━━━ Information given ━━━

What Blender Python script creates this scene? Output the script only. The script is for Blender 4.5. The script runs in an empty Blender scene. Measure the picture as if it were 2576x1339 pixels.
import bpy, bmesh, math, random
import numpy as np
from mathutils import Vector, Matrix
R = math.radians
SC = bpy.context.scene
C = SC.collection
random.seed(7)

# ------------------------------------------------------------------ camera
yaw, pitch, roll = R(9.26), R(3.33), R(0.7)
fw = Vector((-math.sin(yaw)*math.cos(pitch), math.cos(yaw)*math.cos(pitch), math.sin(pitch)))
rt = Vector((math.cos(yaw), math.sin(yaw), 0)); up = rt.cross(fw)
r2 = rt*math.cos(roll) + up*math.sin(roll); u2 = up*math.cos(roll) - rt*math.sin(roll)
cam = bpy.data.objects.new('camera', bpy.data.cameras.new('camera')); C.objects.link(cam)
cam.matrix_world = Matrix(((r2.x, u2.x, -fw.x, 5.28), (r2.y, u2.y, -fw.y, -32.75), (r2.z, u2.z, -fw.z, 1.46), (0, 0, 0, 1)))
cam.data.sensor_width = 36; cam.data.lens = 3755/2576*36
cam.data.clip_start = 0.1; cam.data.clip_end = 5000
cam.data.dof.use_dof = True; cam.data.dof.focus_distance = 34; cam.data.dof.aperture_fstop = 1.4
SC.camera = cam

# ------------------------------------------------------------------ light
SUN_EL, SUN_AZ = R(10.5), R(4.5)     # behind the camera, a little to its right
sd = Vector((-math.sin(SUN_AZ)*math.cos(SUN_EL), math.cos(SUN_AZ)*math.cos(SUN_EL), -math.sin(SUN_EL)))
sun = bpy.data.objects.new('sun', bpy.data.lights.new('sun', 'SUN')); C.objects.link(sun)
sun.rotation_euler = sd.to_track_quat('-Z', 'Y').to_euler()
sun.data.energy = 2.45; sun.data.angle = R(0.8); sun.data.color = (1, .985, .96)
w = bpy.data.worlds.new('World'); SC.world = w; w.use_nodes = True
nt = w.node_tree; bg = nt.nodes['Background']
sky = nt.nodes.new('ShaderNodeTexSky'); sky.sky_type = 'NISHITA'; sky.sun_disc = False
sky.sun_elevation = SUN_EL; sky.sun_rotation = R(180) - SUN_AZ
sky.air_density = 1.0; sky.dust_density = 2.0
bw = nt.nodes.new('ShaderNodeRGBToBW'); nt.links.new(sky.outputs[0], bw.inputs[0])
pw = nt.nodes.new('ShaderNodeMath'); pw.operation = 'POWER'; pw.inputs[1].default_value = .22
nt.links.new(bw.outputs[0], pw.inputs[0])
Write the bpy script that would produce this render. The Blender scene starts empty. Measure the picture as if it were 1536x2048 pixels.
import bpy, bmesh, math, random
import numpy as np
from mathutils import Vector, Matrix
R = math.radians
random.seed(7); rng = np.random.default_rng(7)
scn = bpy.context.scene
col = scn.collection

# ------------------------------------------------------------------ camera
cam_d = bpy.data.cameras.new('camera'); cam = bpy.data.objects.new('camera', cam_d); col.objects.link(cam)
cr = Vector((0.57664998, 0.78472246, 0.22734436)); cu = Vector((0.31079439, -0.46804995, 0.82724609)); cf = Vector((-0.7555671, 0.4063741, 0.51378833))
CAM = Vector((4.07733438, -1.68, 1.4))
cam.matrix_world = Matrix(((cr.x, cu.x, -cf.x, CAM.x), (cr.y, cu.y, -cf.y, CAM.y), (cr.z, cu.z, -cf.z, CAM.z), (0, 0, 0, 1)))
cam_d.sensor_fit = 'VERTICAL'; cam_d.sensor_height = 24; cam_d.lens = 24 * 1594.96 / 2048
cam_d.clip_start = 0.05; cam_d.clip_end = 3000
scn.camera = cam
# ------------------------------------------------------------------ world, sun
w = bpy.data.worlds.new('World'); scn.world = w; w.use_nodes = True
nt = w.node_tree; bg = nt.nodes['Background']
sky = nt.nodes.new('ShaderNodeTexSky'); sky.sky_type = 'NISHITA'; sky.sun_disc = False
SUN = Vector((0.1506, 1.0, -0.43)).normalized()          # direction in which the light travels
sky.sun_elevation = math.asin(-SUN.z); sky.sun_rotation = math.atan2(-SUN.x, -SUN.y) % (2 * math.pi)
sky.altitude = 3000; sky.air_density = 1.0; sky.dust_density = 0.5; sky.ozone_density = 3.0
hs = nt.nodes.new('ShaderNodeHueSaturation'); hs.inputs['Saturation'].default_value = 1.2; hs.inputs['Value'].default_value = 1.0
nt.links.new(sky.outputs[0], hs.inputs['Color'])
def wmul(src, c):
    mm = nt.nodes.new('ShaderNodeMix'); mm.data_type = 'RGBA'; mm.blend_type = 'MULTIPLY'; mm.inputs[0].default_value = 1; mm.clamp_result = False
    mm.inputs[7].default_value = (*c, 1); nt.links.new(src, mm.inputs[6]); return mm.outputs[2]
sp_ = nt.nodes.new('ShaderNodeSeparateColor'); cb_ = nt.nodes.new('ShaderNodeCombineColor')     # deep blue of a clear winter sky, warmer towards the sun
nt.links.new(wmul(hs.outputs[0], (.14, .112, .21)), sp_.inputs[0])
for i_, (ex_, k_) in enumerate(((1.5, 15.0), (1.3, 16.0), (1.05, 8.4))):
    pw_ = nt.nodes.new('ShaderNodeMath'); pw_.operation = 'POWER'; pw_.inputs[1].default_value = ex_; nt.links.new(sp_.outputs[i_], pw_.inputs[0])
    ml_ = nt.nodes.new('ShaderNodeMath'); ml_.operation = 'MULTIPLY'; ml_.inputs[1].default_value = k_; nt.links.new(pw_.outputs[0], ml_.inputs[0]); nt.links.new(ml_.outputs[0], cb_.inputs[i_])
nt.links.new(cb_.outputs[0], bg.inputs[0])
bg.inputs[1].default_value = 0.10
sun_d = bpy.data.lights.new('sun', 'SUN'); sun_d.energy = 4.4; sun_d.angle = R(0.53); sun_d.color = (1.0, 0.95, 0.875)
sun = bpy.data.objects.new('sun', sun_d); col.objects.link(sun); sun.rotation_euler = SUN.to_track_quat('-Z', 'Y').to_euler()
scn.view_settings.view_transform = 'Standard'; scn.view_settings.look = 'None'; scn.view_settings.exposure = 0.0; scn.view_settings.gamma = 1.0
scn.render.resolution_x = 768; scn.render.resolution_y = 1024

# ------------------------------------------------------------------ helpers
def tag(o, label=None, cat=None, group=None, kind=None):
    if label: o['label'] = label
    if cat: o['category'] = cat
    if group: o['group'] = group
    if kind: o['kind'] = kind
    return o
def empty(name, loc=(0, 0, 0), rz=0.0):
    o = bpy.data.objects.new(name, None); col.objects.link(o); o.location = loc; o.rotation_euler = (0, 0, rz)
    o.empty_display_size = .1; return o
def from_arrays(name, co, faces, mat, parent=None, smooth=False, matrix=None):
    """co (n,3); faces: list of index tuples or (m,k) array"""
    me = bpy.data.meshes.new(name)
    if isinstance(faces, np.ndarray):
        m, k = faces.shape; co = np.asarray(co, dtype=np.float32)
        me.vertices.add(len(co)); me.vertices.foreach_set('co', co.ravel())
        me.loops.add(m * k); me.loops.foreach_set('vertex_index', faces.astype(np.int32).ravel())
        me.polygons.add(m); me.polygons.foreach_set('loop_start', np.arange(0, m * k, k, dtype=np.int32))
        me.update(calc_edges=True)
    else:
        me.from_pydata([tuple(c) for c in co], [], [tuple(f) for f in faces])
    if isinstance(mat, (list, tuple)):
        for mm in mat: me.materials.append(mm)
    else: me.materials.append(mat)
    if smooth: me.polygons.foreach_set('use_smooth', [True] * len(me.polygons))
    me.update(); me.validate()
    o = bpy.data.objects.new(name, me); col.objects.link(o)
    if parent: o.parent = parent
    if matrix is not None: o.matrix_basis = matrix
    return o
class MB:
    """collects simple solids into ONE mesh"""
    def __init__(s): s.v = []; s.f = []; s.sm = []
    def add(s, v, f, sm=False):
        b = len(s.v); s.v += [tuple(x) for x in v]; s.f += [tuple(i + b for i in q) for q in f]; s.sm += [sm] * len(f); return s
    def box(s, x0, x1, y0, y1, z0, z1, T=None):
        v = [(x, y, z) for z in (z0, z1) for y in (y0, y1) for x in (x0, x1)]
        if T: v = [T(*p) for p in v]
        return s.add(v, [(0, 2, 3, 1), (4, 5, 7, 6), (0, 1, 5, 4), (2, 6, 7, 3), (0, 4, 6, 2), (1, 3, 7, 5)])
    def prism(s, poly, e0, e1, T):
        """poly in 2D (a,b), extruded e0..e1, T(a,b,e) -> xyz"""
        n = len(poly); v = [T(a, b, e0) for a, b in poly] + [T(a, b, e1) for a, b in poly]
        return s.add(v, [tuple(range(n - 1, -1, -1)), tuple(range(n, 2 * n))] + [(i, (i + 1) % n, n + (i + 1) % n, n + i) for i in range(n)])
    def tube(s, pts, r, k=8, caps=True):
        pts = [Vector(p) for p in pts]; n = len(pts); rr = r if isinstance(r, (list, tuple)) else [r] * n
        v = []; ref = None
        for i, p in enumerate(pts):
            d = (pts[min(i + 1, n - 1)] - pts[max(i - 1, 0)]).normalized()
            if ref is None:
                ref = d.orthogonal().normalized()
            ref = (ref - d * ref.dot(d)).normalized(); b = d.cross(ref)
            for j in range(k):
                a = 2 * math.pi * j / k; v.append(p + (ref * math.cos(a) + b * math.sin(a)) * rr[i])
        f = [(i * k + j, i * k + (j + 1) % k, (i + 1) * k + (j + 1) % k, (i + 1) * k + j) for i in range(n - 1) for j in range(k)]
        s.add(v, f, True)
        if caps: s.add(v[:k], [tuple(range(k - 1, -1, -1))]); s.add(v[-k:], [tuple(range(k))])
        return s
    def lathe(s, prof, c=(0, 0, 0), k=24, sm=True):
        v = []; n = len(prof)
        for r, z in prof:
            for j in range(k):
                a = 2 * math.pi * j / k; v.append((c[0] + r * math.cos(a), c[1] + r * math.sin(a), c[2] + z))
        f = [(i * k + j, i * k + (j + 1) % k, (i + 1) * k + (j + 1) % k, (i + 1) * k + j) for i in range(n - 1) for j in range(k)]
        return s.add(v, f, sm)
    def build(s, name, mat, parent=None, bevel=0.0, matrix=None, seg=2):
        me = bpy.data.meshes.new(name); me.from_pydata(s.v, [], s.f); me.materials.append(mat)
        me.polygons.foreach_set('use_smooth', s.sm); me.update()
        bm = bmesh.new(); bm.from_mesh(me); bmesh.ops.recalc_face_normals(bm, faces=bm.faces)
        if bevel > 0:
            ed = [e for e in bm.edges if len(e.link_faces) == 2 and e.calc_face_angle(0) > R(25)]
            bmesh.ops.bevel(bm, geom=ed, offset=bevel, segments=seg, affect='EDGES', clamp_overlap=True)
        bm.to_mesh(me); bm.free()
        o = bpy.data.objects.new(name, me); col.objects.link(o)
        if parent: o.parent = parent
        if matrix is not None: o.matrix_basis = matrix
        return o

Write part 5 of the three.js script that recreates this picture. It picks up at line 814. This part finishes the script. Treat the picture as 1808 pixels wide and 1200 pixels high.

━━━

What is needed ▸ Above are the records. Copy the lines beginning at the one that has "Write the bpy" and ending with the one that has "col = scn.collection", unchanged.

Result for this exercise ▸
Write the bpy script that would produce this render. The Blender scene starts empty. Measure the picture as if it were 1536x2048 pixels.
import bpy, bmesh, math, random
import numpy as np
from mathutils import Vector, Matrix
R = math.radians
random.seed(7); rng = np.random.default_rng(7)
scn = bpy.context.scene
col = scn.collection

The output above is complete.